6. Zakładając, że wasza drużyna utrzyma swoje drugie miejsce w tabeli IV ligi grupy A, to przed wami pozostanie jeszcze kwestia rozegrania spotkania pojedynku barażowego o awans do III ligi. Jak widzicie wtedy swoje szanse na awans? Pytam o to dlatego, że w grupie IV ligi grupy B wydaję się, iż ilość drużyn walcząca o miejsce barażowe jest zdecydowanie większa. Czy w związku z tym można wnioskować, iż tamta grupa jest mocniejsza od tej, w której wy obecnie występujecie? Jak ty to oceniasz?

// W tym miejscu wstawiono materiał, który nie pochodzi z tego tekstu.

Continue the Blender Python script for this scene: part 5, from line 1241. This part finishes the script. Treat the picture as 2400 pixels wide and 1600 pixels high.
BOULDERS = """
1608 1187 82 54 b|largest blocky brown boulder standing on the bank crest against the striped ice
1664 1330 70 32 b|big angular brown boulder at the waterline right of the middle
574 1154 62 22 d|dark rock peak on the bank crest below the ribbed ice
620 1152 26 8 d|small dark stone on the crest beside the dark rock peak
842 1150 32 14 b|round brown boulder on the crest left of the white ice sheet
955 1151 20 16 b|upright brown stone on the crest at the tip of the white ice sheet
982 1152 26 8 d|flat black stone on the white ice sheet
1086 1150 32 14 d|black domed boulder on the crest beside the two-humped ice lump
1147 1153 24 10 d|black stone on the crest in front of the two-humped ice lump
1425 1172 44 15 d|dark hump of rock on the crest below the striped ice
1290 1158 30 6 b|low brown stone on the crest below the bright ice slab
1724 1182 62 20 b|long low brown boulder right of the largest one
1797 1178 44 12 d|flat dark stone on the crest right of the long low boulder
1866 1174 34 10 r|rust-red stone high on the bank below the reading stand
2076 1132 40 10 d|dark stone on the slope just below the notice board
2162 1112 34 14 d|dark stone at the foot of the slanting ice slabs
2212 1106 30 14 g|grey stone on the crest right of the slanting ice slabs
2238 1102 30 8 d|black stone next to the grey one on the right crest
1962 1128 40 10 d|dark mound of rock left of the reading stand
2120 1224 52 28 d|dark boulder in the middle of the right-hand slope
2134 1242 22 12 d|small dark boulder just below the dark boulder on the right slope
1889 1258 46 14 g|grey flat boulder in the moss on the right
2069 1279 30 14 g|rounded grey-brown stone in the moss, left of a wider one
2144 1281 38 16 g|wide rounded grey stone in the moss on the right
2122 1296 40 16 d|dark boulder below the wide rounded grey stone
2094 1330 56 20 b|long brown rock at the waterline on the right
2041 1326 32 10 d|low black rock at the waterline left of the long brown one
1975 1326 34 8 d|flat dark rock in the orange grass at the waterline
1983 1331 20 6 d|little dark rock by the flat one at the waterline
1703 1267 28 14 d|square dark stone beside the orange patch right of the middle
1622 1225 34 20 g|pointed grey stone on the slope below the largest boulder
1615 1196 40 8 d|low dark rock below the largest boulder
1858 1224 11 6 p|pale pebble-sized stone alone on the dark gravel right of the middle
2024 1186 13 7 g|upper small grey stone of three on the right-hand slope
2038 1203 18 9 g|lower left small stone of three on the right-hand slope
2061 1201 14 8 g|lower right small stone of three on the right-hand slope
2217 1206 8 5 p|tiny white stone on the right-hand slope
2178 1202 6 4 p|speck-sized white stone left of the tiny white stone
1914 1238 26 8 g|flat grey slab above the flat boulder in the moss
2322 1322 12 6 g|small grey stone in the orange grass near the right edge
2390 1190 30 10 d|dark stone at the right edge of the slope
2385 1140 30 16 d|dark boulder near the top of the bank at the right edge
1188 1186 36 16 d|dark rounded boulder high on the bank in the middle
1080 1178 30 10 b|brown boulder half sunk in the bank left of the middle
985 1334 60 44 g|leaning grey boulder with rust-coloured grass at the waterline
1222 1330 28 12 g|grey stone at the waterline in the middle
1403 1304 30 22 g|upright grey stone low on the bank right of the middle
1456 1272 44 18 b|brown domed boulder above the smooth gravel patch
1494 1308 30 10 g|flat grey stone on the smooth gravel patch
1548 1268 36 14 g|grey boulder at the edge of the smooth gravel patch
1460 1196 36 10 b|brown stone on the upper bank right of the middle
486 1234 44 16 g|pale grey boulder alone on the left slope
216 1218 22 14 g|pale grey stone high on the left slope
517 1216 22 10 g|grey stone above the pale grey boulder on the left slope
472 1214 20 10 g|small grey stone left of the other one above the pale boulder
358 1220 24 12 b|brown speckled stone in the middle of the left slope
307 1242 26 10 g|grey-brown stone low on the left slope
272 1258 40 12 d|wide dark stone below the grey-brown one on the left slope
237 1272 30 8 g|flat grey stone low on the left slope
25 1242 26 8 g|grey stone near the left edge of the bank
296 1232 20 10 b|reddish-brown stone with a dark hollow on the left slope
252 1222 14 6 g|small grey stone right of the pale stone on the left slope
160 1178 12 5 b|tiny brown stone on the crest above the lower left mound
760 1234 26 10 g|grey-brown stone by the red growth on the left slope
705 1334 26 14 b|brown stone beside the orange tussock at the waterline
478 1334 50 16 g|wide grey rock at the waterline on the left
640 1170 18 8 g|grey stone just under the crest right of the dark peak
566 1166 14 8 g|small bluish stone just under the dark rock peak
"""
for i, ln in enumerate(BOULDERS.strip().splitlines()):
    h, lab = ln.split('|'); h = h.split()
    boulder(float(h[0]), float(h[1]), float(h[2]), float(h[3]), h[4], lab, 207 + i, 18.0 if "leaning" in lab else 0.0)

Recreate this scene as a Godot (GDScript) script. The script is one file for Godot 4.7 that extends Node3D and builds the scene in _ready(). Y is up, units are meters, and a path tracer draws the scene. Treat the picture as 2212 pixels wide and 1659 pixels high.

Stanisław: Awans będzie na pewno czymś co będzie niesamowicie smakowało. Nie jest to sprawa, która zdejmuje nam sen z powiek, ale wiem, że jeżeli przyjdzie Nam o niego walczyć, przeciwnicy mogą spodziewać się naszego pełnego zaangażowania i nie zaprzepaścimy takiej okazji, jak awans w debiutanckim sezonie. Szczerze nie patrzymy na potyczki innych zespołów w lidze IV B. Próbujemy grać najlepiej jak potrafimy i nie rozmyślamy z kim będziemy grać, a raczej na tym, aby w każdym meczu wywieźć cenne 3 pkt.